A brutal-looking 17-year-old girl takes a long swig from a bottle of sake and thumps it down on the bar, as an ugly- looking man next to her asks her if she likes Ferraris. ‘Do you want to screw me?’ she replies. ‘Yes,’ he says, his goofy and surprised smile revealing bad teeth. She immediately stabs him in the stomach and, as his blood gurgles out, she says triumphantly, ‘How does that feel? Do you still want to penetrate me now?’ He falls off the bar stool, dead — and the audience laughs. A voiceover from a third character confirms that the scene is indeed supposed to be funny, and the murder cool, because the young man is hideous and stupid while the girl is utterly vicious.

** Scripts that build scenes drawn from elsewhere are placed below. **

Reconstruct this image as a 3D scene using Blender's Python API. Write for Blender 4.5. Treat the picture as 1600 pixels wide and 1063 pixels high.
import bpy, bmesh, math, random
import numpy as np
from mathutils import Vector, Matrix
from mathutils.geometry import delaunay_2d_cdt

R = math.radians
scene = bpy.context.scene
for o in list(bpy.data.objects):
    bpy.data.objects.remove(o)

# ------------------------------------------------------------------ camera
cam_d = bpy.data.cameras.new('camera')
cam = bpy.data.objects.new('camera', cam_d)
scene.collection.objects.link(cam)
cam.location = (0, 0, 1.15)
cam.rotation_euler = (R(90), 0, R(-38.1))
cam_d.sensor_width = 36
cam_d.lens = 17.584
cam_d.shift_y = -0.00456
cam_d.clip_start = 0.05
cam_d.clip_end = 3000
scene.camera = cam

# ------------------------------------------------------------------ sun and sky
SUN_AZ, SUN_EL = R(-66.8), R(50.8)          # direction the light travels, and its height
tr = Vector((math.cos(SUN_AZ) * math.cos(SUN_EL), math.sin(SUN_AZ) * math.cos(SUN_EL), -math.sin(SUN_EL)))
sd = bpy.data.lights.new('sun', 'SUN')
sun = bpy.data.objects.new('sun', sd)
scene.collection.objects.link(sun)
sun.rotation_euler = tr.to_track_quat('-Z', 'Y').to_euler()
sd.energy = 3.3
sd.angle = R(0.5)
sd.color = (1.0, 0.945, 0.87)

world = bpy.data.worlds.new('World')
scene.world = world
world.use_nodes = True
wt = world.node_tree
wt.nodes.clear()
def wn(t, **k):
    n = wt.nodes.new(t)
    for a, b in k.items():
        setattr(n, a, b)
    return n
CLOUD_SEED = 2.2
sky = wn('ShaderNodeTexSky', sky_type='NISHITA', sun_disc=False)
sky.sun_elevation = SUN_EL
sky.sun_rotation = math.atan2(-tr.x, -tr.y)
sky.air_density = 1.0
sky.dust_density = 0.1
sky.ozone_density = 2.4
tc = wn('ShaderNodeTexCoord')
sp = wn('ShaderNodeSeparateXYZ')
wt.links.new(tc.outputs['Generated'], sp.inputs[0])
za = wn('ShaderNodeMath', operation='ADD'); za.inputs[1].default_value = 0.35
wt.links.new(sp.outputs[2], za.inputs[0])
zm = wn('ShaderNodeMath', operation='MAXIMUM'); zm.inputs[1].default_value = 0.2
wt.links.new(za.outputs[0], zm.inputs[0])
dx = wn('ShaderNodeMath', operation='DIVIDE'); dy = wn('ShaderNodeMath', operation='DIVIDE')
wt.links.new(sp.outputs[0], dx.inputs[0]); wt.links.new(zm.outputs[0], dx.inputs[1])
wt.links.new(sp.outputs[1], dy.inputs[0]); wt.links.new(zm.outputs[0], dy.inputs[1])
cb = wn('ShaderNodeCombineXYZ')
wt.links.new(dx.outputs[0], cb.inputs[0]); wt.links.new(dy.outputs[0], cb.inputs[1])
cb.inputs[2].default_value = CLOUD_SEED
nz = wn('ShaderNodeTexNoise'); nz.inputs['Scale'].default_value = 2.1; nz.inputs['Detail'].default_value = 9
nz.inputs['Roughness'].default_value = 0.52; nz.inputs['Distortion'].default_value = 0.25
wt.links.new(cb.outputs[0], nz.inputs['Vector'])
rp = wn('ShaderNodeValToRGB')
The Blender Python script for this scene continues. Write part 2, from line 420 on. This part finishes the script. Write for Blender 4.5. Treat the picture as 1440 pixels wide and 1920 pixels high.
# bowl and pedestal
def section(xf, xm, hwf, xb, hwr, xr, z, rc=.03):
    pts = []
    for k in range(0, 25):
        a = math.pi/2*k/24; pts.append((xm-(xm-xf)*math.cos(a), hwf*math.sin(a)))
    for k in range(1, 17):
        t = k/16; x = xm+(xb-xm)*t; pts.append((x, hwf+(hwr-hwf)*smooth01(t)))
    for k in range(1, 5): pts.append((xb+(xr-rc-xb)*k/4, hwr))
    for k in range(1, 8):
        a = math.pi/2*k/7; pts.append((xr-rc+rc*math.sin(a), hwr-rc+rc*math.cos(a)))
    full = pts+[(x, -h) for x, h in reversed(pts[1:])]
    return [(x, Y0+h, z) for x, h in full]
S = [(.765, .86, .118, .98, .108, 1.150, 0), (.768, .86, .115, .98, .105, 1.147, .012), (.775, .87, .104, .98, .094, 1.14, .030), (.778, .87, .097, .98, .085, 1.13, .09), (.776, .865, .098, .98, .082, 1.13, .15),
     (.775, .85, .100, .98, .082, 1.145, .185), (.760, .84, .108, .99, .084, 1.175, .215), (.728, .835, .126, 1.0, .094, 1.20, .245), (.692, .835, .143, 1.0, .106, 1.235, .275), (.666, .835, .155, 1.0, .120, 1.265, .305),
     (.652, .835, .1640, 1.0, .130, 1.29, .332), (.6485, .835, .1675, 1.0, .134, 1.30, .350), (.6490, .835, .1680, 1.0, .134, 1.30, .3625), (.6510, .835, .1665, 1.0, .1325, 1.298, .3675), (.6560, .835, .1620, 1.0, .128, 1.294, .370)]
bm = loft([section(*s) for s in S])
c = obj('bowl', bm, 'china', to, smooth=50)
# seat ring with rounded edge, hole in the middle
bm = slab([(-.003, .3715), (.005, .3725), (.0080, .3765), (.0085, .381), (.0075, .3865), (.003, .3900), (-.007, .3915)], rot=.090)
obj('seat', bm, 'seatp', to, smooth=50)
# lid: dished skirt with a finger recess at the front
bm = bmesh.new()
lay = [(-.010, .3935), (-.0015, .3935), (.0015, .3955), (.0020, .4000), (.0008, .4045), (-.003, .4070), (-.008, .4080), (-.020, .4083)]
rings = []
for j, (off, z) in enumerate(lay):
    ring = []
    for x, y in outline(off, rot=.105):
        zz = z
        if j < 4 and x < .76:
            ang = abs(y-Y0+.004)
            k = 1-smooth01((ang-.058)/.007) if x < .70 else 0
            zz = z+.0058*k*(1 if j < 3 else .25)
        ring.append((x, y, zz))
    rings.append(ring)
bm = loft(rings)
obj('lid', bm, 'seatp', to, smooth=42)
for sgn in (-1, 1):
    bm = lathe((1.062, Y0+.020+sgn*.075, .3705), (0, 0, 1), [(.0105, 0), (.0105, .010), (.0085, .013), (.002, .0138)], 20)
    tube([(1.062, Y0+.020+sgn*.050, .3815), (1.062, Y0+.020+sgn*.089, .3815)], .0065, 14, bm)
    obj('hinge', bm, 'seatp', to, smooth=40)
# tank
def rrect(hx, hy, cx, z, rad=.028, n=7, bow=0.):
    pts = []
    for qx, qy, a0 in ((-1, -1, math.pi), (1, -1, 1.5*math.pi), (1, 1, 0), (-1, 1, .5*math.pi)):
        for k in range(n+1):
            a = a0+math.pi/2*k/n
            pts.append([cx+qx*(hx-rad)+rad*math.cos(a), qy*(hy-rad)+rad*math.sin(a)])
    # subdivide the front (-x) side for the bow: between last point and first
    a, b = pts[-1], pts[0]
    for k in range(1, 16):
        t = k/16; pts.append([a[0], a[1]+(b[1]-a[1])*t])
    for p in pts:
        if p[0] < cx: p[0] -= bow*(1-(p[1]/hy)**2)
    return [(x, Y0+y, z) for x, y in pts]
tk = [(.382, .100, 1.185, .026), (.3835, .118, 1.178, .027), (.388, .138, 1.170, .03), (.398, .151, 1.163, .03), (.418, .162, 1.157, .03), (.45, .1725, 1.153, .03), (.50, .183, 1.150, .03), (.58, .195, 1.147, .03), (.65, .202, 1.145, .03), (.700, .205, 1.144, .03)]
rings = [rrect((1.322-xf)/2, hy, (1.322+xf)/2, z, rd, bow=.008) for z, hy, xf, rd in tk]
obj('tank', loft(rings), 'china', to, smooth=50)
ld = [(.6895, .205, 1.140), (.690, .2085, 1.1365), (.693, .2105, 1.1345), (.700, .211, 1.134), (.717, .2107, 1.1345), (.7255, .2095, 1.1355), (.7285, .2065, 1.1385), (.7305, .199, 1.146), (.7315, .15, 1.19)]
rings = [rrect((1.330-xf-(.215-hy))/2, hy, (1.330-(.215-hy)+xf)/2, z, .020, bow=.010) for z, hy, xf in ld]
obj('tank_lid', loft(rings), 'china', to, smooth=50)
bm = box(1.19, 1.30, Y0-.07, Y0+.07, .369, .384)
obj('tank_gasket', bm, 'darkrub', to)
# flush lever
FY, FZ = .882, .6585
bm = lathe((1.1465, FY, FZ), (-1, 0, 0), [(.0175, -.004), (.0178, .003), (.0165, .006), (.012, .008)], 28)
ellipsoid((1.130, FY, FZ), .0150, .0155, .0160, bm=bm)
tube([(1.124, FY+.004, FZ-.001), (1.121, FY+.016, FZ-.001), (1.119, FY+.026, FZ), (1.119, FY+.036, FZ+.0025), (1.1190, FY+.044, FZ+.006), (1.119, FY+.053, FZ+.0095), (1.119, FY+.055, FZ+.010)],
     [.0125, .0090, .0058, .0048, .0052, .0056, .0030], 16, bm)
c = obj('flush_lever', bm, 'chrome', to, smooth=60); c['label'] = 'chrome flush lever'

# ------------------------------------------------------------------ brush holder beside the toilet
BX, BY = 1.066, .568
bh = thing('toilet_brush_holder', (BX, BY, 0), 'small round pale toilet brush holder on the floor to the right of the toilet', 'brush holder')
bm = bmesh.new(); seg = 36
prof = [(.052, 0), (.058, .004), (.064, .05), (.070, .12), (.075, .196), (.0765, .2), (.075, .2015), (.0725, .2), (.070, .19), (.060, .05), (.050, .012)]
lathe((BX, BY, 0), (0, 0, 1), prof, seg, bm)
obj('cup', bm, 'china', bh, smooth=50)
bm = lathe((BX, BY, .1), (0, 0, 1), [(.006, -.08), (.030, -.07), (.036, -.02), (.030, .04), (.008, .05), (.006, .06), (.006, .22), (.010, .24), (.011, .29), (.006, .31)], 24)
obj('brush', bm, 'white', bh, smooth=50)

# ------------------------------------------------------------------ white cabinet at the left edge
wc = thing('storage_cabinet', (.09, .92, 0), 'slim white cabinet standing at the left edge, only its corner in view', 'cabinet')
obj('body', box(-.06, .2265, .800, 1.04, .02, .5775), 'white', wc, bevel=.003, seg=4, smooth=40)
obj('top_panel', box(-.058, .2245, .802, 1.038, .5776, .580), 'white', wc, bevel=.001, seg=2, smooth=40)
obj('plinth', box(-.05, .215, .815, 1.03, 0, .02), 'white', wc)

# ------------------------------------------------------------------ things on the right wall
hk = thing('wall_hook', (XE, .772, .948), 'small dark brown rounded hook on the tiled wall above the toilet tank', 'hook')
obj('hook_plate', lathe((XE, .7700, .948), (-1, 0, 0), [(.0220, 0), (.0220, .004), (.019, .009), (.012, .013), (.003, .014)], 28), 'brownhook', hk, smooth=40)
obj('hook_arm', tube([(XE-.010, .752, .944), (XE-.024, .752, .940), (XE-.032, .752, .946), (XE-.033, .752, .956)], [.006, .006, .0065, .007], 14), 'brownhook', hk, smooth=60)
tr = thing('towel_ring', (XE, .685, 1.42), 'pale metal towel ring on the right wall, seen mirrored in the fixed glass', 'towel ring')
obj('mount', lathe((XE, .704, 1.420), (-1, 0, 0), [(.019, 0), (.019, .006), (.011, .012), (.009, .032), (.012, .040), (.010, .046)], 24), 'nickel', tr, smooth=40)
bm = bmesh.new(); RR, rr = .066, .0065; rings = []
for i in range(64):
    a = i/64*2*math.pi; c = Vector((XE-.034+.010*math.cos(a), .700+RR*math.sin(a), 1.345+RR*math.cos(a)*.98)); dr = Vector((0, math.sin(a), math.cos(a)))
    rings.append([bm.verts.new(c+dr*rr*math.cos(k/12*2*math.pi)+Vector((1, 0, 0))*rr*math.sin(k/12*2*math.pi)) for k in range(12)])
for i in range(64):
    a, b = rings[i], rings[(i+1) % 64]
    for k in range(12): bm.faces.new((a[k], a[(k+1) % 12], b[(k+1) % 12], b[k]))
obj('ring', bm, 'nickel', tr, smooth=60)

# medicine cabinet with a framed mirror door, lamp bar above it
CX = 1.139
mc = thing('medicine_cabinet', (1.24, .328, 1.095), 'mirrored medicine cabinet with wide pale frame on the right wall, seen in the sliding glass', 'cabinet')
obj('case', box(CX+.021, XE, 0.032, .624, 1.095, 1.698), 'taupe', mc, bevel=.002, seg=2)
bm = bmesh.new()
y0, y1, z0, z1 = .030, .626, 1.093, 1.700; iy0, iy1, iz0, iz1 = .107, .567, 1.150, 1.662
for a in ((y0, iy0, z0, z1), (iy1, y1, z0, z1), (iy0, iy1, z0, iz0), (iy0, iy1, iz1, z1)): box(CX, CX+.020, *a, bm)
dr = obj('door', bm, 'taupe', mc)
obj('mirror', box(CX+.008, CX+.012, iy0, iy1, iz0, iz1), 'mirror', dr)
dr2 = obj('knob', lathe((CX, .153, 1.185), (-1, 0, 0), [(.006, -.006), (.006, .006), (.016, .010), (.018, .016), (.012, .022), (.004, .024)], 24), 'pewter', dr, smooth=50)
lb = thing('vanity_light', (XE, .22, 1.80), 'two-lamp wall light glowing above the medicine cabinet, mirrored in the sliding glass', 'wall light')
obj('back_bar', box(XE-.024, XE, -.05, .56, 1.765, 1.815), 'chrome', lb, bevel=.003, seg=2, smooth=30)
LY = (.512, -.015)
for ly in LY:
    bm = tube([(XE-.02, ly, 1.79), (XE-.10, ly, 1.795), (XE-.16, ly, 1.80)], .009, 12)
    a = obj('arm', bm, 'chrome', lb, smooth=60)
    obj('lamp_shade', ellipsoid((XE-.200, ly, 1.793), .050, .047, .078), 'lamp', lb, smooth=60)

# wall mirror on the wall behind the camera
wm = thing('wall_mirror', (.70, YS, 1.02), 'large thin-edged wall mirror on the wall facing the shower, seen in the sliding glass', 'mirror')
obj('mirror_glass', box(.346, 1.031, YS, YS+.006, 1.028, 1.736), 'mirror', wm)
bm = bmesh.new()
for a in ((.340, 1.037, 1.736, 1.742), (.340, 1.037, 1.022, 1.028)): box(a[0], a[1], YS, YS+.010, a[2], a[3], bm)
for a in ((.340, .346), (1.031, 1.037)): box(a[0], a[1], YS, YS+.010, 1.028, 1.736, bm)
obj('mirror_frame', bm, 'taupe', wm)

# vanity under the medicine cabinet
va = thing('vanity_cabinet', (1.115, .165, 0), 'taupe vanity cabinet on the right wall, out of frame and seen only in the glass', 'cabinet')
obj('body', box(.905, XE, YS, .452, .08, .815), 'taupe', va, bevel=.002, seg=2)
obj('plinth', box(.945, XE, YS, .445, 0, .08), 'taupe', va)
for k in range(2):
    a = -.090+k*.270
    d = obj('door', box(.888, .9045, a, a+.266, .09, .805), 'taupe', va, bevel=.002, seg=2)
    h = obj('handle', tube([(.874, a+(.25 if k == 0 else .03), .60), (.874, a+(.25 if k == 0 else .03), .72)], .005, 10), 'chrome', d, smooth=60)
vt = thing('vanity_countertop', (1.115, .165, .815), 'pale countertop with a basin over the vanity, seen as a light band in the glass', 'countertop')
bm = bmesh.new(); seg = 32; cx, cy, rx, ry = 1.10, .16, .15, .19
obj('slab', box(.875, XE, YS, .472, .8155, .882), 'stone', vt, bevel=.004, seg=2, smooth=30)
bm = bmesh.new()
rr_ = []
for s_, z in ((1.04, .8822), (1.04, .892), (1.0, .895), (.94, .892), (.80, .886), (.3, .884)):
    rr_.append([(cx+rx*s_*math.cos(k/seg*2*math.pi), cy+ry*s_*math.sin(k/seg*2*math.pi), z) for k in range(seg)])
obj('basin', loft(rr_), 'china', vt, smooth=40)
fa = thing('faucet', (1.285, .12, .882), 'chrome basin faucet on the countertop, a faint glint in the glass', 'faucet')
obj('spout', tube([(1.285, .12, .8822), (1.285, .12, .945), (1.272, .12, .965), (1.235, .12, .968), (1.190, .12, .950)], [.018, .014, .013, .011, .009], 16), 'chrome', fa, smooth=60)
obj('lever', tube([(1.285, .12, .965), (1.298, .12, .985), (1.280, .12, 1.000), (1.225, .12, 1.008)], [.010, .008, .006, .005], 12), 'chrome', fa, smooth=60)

This scene is but a few minutes in Quentin Tarantino’s Kill Bill Volume I, a two-hour orgy of violence in which evil is exalted as alternately admirable, erotic or funny. We are treated, for instance, to the sight of a beautiful woman writhing in agony because her arm has been sliced off, and to that of a man being killed by having his head repeatedly slammed in a door. The penultimate scene shows the heroine decapitating, mutilating and eviscerating scores of men in a restaurant, before dispatching their commander, a woman, by slicing off the top of her head so that her brain shows like that of a monkey in a Japanese restaurant. The audience sniggered at most of these scenes, as it did when the 17-year-old met her end by having her temples impaled by a wooden post with a nail sticking out of the end.
It used to be only in SS marching songs that the laughter of the devil was regarded as a good thing, but now such laughter is the standard reaction of the cinema-going public.